Friedlander: Roll your eyes if you like, but that ‘Brotherhood’ thing at Duke really means something

Before accepting the job as Duke’s new football coach, Manny Diaz placed a call to his friend David Feeley to get some inside intel on the situation in Durham.

“There’s just something about Duke,” Feeley, the Blue Devils’ strength and conditioning coach, told him.

That’s a difficult characteristic to quantify.

But if there was any question about what Feeley meant, it was answered Saturday afternoon at Birmingham’s Protective Stadium.

Instead of opting out of the Birmingham Bowl game against Troy, as most players in the transfer portal do these days, running back Jordan Waters, defensive tackle Aeneas Peebles and safety Jaylen Stinson suited up and played 1 final time as members of the Blue Devils.

When the new semester begins next month, Waters will be move down Interstate 40 to NC State. Peebles will be a member of the team at another ACC rival, Virginia Tech. But you would never have known it watching them battle for a common cause on Saturday.

Even interim coach Trooper Taylor, who will also be leaving soon to rejoin Mike Elko at Texas A&M, also stuck around and was genuinely choked up while talking about Duke and its players during the postgame celebration of their 17-10 win.
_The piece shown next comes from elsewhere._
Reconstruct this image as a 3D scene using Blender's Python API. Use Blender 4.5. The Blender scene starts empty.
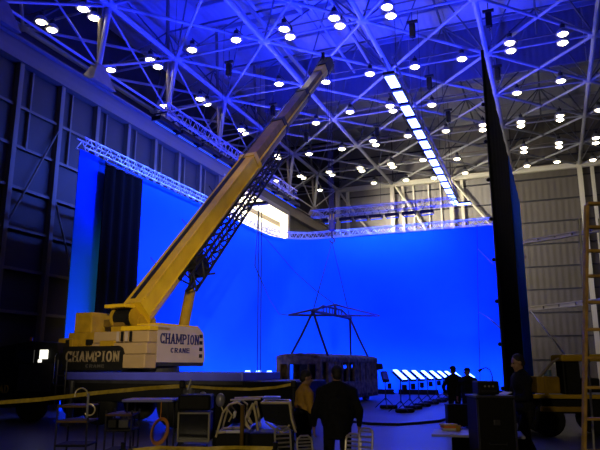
import bpy, bmesh, math, random
from mathutils import Vector, Matrix
random.seed(7)
PI = math.pi
SC = bpy.context.scene
COL = SC.collection

# ------------------------------------------------------------------ camera, world, exposure
YAW, PITCH, FPX, EYE = math.radians(21.734), math.radians(12.761), 623.46, 1.8
cam_data = bpy.data.cameras.new('camera')
cam_data.sensor_width = 36.0
cam_data.lens = FPX / 600.0 * 36.0
cam_data.clip_end = 300
cam = bpy.data.objects.new('camera', cam_data)
cam.location = (0, 0, EYE)
cam.rotation_euler = (PI / 2 + PITCH, 0, YAW)
COL.objects.link(cam)
SC.camera = cam
world = bpy.data.worlds.new('world'); SC.world = world
world.use_nodes = True
world.node_tree.nodes['Background'].inputs[0].default_value = (0.01, 0.012, 0.03, 1)
world.node_tree.nodes['Background'].inputs[1].default_value = 0.0
SC.view_settings.view_transform = 'Standard'
SC.view_settings.look = 'None'
SC.view_settings.gamma = 1.0
SC.view_settings.use_curve_mapping = False
SC.view_settings.exposure = 0.0
SC.cycles.max_bounces = 6
SC.cycles.diffuse_bounces = 4
SC.cycles.glossy_bounces = 2
SC.cycles.transmission_bounces = 4
SC.cycles.sample_clamp_indirect = 4.0
SC.cycles.use_denoising = True

# light levels (all in one place)
BLUE = (0.05, 0.115, 1.0)
DEEPBLUE = (0.008, 0.018, 1.0)
WARM = (1.0, 0.86, 0.58)
P_UP = 1100.0        # upward beam of each tilted floor panel
P_CYC = 200.0        # each blue cyc fixture on the lighting truss
P_FLOOR = 230.0      # each floor cyc strip at the foot of the screen
E_SOFT = 24.0        # overhead soft panels
E_TILT = 26.0        # tilted floor panels
E_LAMP = 20.0        # high bay lamps
P_DAY = 7000.0       # daylight from the side bay windows
P_BAY = 2600.0       # fill light added in the side bay to brighten the rear
P_ANNEX = 9000.0     # daylight room behind the wall opening

# ------------------------------------------------------------------ geometry of the place
FWD = Vector((-math.sin(YAW) * math.cos(PITCH), math.cos(YAW) * math.cos(PITCH), math.sin(PITCH)))
RGT = Vector((math.cos(YAW), math.sin(YAW), 0))
UPV = RGT.cross(FWD)
EYEP = Vector((0, 0, EYE))
FH = Vector((-math.sin(YAW), math.cos(YAW), 0))
def ray(x, y): return FWD + RGT * ((x - 300) / FPX) + UPV * ((225 - y) / FPX)
def onz(x, y, z): d = ray(x, y); return EYEP + d * ((z - EYE) / d.z)
def onx(x, y, X): d = ray(x, y); return EYEP + d * (X / d.x)
def ony(x, y, Y): d = ray(x, y); return EYEP + d * (Y / d.y)
def ond(x, y, D): return EYEP + ray(x, y) * D
def proj(p):
    q = Vector(p) - EYEP; d = q.dot(FWD)
    return 300 + FPX * q.dot(RGT) / d, 225 - FPX * q.dot(UPV) / d

# ------------------------------------------------------------------ materials
MATS = {}
def mat(name, col, rough=0.6, metal=0.0, var=0.25, scale=3.0, bump=0.0, col2=None, spec=0.4, transl=0.0, bscale=None):
    if name in MATS: return MATS[name]
    m = bpy.data.materials.new(name); m.use_nodes = True
    nt = m.node_tree; b = nt.nodes['Principled BSDF']
    tc = nt.nodes.new('ShaderNodeTexCoord')
    nz = nt.nodes.new('ShaderNodeTexNoise'); nz.inputs['Scale'].default_value = scale; nz.inputs['Detail'].default_value = 5
    nt.links.new(tc.outputs['Object'], nz.inputs['Vector'])
    mx = nt.nodes.new('ShaderNodeMix'); mx.data_type = 'RGBA'
    c2 = col2 if col2 else tuple(c * (1 - var) for c in col)
    mx.inputs[6].default_value = (*col, 1); mx.inputs[7].default_value = (*c2, 1)
    rp = nt.nodes.new('ShaderNodeValToRGB'); rp.color_ramp.elements[0].position = 0.35; rp.color_ramp.elements[1].position = 0.68
    nt.links.new(nz.outputs['Fac'], rp.inputs['Fac']); nt.links.new(rp.outputs['Color'], mx.inputs[0])
    nt.links.new(mx.outputs[2], b.inputs['Base Color'])
    b.inputs['Roughness'].default_value = rough; b.inputs['Metallic'].default_value = metal
    b.inputs['Specular IOR Level'].default_value = spec
    if bump:
        n2 = nt.nodes.new('ShaderNodeTexNoise'); n2.inputs['Scale'].default_value = bscale or scale * 4
        nt.links.new(tc.outputs['Object'], n2.inputs['Vector'])
        bp = nt.nodes.new('ShaderNodeBump'); bp.inputs['Strength'].default_value = bump; bp.inputs['Distance'].default_value = 0.05
        nt.links.new(n2.outputs['Fac'], bp.inputs['Height']); nt.links.new(bp.outputs['Normal'], b.inputs['Normal'])
    if transl:
        tr = nt.nodes.new('ShaderNodeBsdfTranslucent'); nt.links.new(mx.outputs[2], tr.inputs['Color'])
        ms = nt.nodes.new('ShaderNodeMixShader'); ms.inputs[0].default_value = transl
        out = nt.nodes['Material Output']
        nt.links.new(b.outputs[0], ms.inputs[1]); nt.links.new(tr.outputs[0], ms.inputs[2]); nt.links.new(ms.outputs[0], out.inputs['Surface'])
    MATS[name] = m
    return m
def corrugated(name, col, axis, period, rough=0.55, var=0.2):
    if name in MATS: return MATS[name]
    m = mat(name, col, rough, 0, var, 0.6)
    nt = m.node_tree; b = nt.nodes['Principled BSDF']
    tc = nt.nodes.new('ShaderNodeTexCoord'); sx = nt.nodes.new('ShaderNodeSeparateXYZ')
    ge = nt.nodes.new('ShaderNodeNewGeometry')
    nt.links.new(ge.outputs['Position'], sx.inputs[0])
    mu = nt.nodes.new('ShaderNodeMath'); mu.operation = 'MULTIPLY'; mu.inputs[1].default_value = 2 * PI / period
    nt.links.new(sx.outputs[axis], mu.inputs[0])
    sn = nt.nodes.new('ShaderNodeMath'); sn.operation = 'SINE'; nt.links.new(mu.outputs[0], sn.inputs[0])
    bp = nt.nodes.new('ShaderNodeBump'); bp.inputs['Strength'].default_value = 0.5; bp.inputs['Distance'].default_value = 0.02
    nt.links.new(sn.outputs[0], bp.inputs['Height']); nt.links.new(bp.outputs['Normal'], b.inputs['Normal'])
    return m
def emit(name, col, k):
    if name in MATS: return MATS[name]
    m = bpy.data.materials.new(name); m.use_nodes = True
    nt = m.node_tree; nt.nodes.remove(nt.nodes['Principled BSDF'])
    e = nt.nodes.new('ShaderNodeEmission'); e.inputs[0].default_value = (*col, 1); e.inputs[1].default_value = k
    nt.links.new(e.outputs[0], nt.nodes['Material Output'].inputs['Surface'])
    MATS[name] = m
    return m

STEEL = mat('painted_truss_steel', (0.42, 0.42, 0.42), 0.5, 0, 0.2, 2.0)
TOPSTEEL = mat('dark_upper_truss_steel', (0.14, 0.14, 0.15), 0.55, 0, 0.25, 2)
GALV = mat('galvanised_steel', (0.42, 0.42, 0.43), 0.4, 0.5, 0.25, 6)
ALU = mat('aluminium_tube', (0.62, 0.63, 0.66), 0.35, 0.6, 0.15, 8)
DARKSTEEL = mat('dark_painted_steel', (0.035, 0.035, 0.045), 0.45, 0.2, 0.4, 5)
BLACK = mat('black_plastic', (0.008, 0.008, 0.009), 0.55, 0, 0.3, 8, spec=0.2)
CASEBLACK = mat('black_case_laminate', (0.004, 0.004, 0.004), 0.6, 0, 0.3, 8, spec=0.15)
BLACKCLOTH = mat('black_drape_cloth', (0.001, 0.001, 0.001), 0.95, 0, 0.5, 4, spec=0.05)
RUBBER = mat('tyre_rubber', (0.008, 0.008, 0.008), 0.85, 0, 0.3, 12)
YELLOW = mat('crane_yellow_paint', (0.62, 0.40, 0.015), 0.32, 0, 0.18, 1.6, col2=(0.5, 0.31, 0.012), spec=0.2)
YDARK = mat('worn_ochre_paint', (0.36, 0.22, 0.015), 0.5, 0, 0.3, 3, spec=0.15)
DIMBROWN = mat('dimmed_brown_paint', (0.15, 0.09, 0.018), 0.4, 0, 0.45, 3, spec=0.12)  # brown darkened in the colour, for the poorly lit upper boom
SLABM = mat('tan_counterweight', (0.34, 0.24, 0.13), 0.55, 0, 0.15, 2, spec=0.15)
BRIGHTTUBE = mat('chrome_tube_warm_highlights', (0.85, 0.72, 0.42), 0.25, 0.35, 0.3, 9, spec=0.8)  # chrome with its warm yellow-white highlights put into the base colour
CREAM = mat('pale_crane_panel', (0.38, 0.31, 0.30), 0.45, 0, 0.12, 2)
NAVY = mat('navy_lettering', (0.01, 0.012, 0.10), 0.5, 0, 0.1, 5)
GOLDTXT = mat('pale_gold_lettering', (0.26, 0.20, 0.12), 0.5, 0, 0.2, 8)
CHROME = mat('chrome_tube', (0.75, 0.73, 0.68), 0.12, 1.0, 0.1, 8)
CONCRETE = mat('hangar_concrete_floor', (0.075, 0.07, 0.068), 0.38, 0, 0.35, 0.35, bump=0.05, bscale=6)
WALLPANEL = mat('hangar_wall_panel', (0.07, 0.06, 0.05), 0.6, 0, 0.3, 0.8)
GIRTM = mat('hangar_wall_framing', (0.24, 0.20, 0.15), 0.55, 0, 0.3, 1.5)
ENDSTEEL = mat('cream_end_wall_steel', (0.68, 0.64, 0.50), 0.5, 0, 0.15, 2)
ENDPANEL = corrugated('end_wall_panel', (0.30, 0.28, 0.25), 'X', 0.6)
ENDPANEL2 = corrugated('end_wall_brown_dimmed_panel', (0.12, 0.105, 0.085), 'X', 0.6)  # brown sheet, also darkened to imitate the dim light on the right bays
DECK = corrugated('roof_deck_sheet', (0.55, 0.55, 0.56), 'X', 0.5)
SCREENBLUE = mat('blue_screen_fabric', (0.012, 0.19, 0.86), 0.9, 0, 0.06, 0.5, spec=0.05, transl=0.12)
CHAR = mat('charred_bus_shell', (0.27, 0.19, 0.10), 0.85, 0.1, 0.6, 3.5, bump=0.6, col2=(0.05, 0.04, 0.035))
CHARIN = mat('charred_bus_inside', (0.03, 0.028, 0.03), 0.9, 0, 0.5, 5)
WIRE = mat('steel_wire_rope', (0.02, 0.02, 0.025), 0.6, 0.2, 0.2, 10)
TAPE = mat('yellow_caution_tape', (0.62, 0.44, 0.03), 0.5, 0, 0.35, 14)
WOODY = mat('yellow_stained_wood', (0.40, 0.24, 0.045), 0.6, 0, 0.4, 9)
SKIN = mat('skin', (0.28, 0.16, 0.10), 0.55, 0, 0.12, 12)
HAIR = mat('dark_hair', (0.012, 0.009, 0.008), 0.7, 0, 0.4, 30)
COAT = mat('black_jacket_cloth', (0.010, 0.010, 0.013), 0.9, 0, 0.4, 14, spec=0.1)
TROUSER = mat('dark_trouser_cloth', (0.014, 0.013, 0.014), 0.9, 0, 0.4, 14, spec=0.1)
TAN = mat('tan_shirt_cloth', (0.42, 0.24, 0.04), 0.9, 0, 0.3, 14, spec=0.1)
SHOE = mat('black_shoe_leather', (0.01, 0.01, 0.01), 0.5, 0, 0.2, 14)
PAPER = mat('white_paper', (0.62, 0.60, 0.56), 0.8, 0, 0.08, 10)
ORANGE = mat('orange_cable', (0.55, 0.22, 0.02), 0.5, 0, 0.3, 10)
GREYPL = mat('grey_plastic', (0.22, 0.21, 0.20), 0.5, 0, 0.2, 8)
GLASS = mat('dark_glass', (0.015, 0.016, 0.02), 0.08, 0, 0.1, 4, spec=0.6)
LAMPGLOW = emit('lamp_glow', WARM, E_LAMP)
SOFTGLOW = emit('soft_panel_glow', (0.10, 0.15, 1.0), E_SOFT)
TILTGLOW = emit('tilted_panel_glow', (0.05, 0.10, 1.0), E_TILT)
STRIPGLOW = emit('floor_tube_glow', (0.06, 0.14, 1.0), 9.0)
CYCGLOW = emit('blue_tube_glow', (0.02, 0.07, 1.0), 1.6)
WINDOWGLOW = emit('lit_cab_window', (1.0, 0.95, 0.8), 1.6)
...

When they talk about “The Brotherhood,” fans of opposing teams instinctively roll their eyes and snicker.

It’s understandable.

In this case, though, it really does appear to be more than just a slogan printed on a sign posted on a locker room wall.

“The love of this outfit doesn’t account for the portal, for guys leaving,” freshman quarterback Grayson Loftis said. “The guys you sweat, bleed and throw up with in the winter are the guys you want to finish with. And we did exactly that.”

Lotfis, by the way, is a former 3rd-stringer who was forced into action because of injuries to star Riley Leonard and original backup Henry Belin IV.

For the benefit Boo Corrigan, his College Football Playoff Committee, Kirk Herbsteit and his buddies at ESPN, and everyone else who believes teams aren’t capable of being competitive because their best quarterback isn’t available, it should be noted that Duke won 3 of the 5 games Loftis started.

As for the outgoing transfers, Waters averaged 6 yards per carry while gaining 66 yards on 11 tries against Troy. Peebles had a sack and 2 quarterback hurries to go along with 4 tackles while Stinson, who has yet to announce his future destination, was the Blue Devils’ 2nd-leading tackler with 6, while also breaking up a pass.

Compare Duke’s performance to the no-show, under similar circumstances, another ACC team pulled 2 days earlier at the Boca Raton Bowl.

Playing with an interim coach and a 3rd-string quarterback — that is, when it decided to actually use a quarterback instead of having a tight end take snaps — Syracuse barely put up a fight in absorbing a 45-0 embarrassment at the hands of 6-6 South Florida.

These 2nd-tier bowls might not mean much in the big picture of college football. But you never would have known it by the effort these Blue Devils put into winning theirs.

To steal a line from the SEC, it looked like it just meant more.

Every coach in America talks about developing a culture for his program. It’s repeated so often that it’s become a clichè. But there is something to it.

Culture is important. And that’s a big part of the “something” that led Diaz to the Blue Devils.

“Ideally, you’re choosing a football team to coach. And by all accounts, this was a team that I wanted the honor to coach,” Diaz said upon his hiring on Dec. 8.

“The culture in the locker room … the type of players that were here.”

Duke isn’t the easiest job in college football. There’s the small fan base, the high bar set by its basketball program, the elevated academic standards and an athletic budget that would barely cover the cost of the legal fees Florida State is about to incur in its court battle against the ACC.

Other than the outside expectations, it has a much higher degree of difficulty than Diaz’s first head coaching assignment at Miami.

But it’s not an unattractive job.

Even with the departing transfers and the loss of several other starters whose eligibility has expired, there’s still enough talent left in a program coming off back-to-back 8-win seasons to form a solid base around which to build. That said, there’s still plenty of work to do both on the recruiting trail and the transfer portal to fill in the holes.

The one thing Diaz won’t have to worry about as he begins the process of putting his own mark on the Blue Devils is taking the time to build a culture.

It’s already solidly in place.

And that’s not “something” to roll your eyes about.